#### Your task
Skipping all pictures, set down the lines of the listing from the first through the one with "random.seed(7)".

#### Data provided

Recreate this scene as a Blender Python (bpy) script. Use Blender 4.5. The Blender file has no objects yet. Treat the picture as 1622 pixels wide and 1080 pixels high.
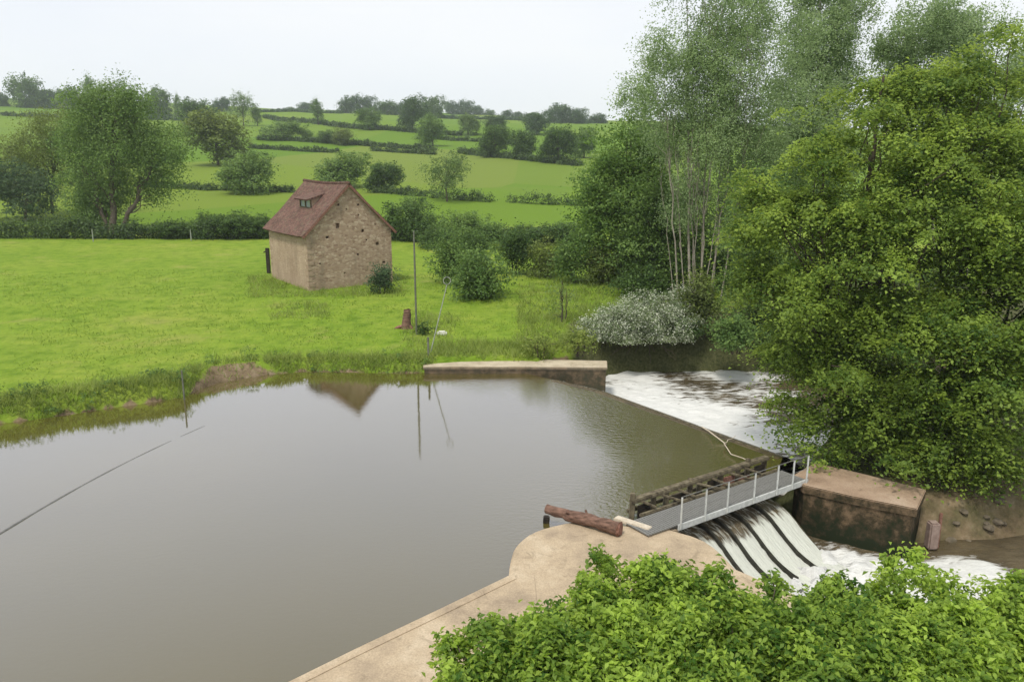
import bpy, bmesh, math, random
import numpy as np
from mathutils import Vector, Matrix
R = math.radians
scn = bpy.context.scene
col = scn.collection
rng = np.random.default_rng(7)
random.seed(7)

# ------------------------------------------------------------------ camera
F = 1262.0; HC = 11.5; TH = math.atan(295.0 / F)
cd = bpy.data.cameras.new('camera'); cam = bpy.data.objects.new('camera', cd); col.objects.link(cam)
cd.sensor_width = 36; cd.lens = 36 * F / 1622; cd.clip_start = .1; cd.clip_end = 6000
cam.location = (0, 0, HC); cam.rotation_euler = (math.pi / 2 - TH, 0, 0)
scn.camera = cam

def ray(px, py):
    u = (px - 811) / F; v = (540 - py) / F
    return np.array([u, math.cos(TH) + v * math.sin(TH), -math.sin(TH) + v * math.cos(TH)])
def at(px, py, z=0.0):
    d = ray(px, py); t = (z - HC) / d[2]
    return np.array([d[0] * t, d[1] * t, z])
def depth(p):
    return p[1] * math.cos(TH) - (p[2] - HC) * math.sin(TH)
def pix(p):
    d = depth(p); vz = (p[1] * math.sin(TH) + (p[2] - HC) * math.cos(TH))
    return 811 + F * p[0] / d, 540 - F * vz / d

# ------------------------------------------------------------------ world, sun
SUN_EL, SUN_AZ = 60, -150      # azimuth from +Y towards +X
w = bpy.data.worlds.new('World'); scn.world = w; w.use_nodes = True
nt = w.node_tree; nt.nodes.clear()
def N(t, kind, **kw):
    n = t.nodes.new(kind)
    for k, v in kw.items():
        if k.startswith('_'): setattr(n, k[1:], v)
        else: n.inputs[k.replace('__', ' ')].default_value = v
    return n
sky = N(nt, 'ShaderNodeTexSky', _sky_type='NISHITA', _sun_disc=False, _sun_elevation=R(SUN_EL), _sun_rotation=R(SUN_AZ))
tc = N(nt, 'ShaderNodeTexCoord'); mp = N(nt, 'ShaderNodeMapping'); mp.inputs['Scale'].default_value = (1, 1, 3.5)
cn = N(nt, 'ShaderNodeTexNoise', Scale=1.6, Detail=5.0, Roughness=.5)
cr = N(nt, 'ShaderNodeValToRGB'); cr.color_ramp.elements[0].position = .35; cr.color_ramp.elements[1].position = .7
cr.color_ramp.elements[0].color = (7.7, 8.0, 8.7, 1); cr.color_ramp.elements[1].color = (8.7, 8.75, 8.9, 1)
mx = N(nt, 'ShaderNodeMix', _data_type='RGBA'); mx.inputs[0].default_value = .9
bg = N(nt, 'ShaderNodeBackground', Strength=.1); ow = N(nt, 'ShaderNodeOutputWorld')
L = nt.links.new
L(tc.outputs['Generated'], mp.inputs['Vector']); L(mp.outputs[0], cn.inputs['Vector']); L(cn.outputs['Fac'], cr.inputs[0])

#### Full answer
Recreate this scene as a Blender Python (bpy) script. Use Blender 4.5. The Blender file has no objects yet. Treat the picture as 1622 pixels wide and 1080 pixels high.
import bpy, bmesh, math, random
import numpy as np
from mathutils import Vector, Matrix
R = math.radians
scn = bpy.context.scene
col = scn.collection
rng = np.random.default_rng(7)
random.seed(7)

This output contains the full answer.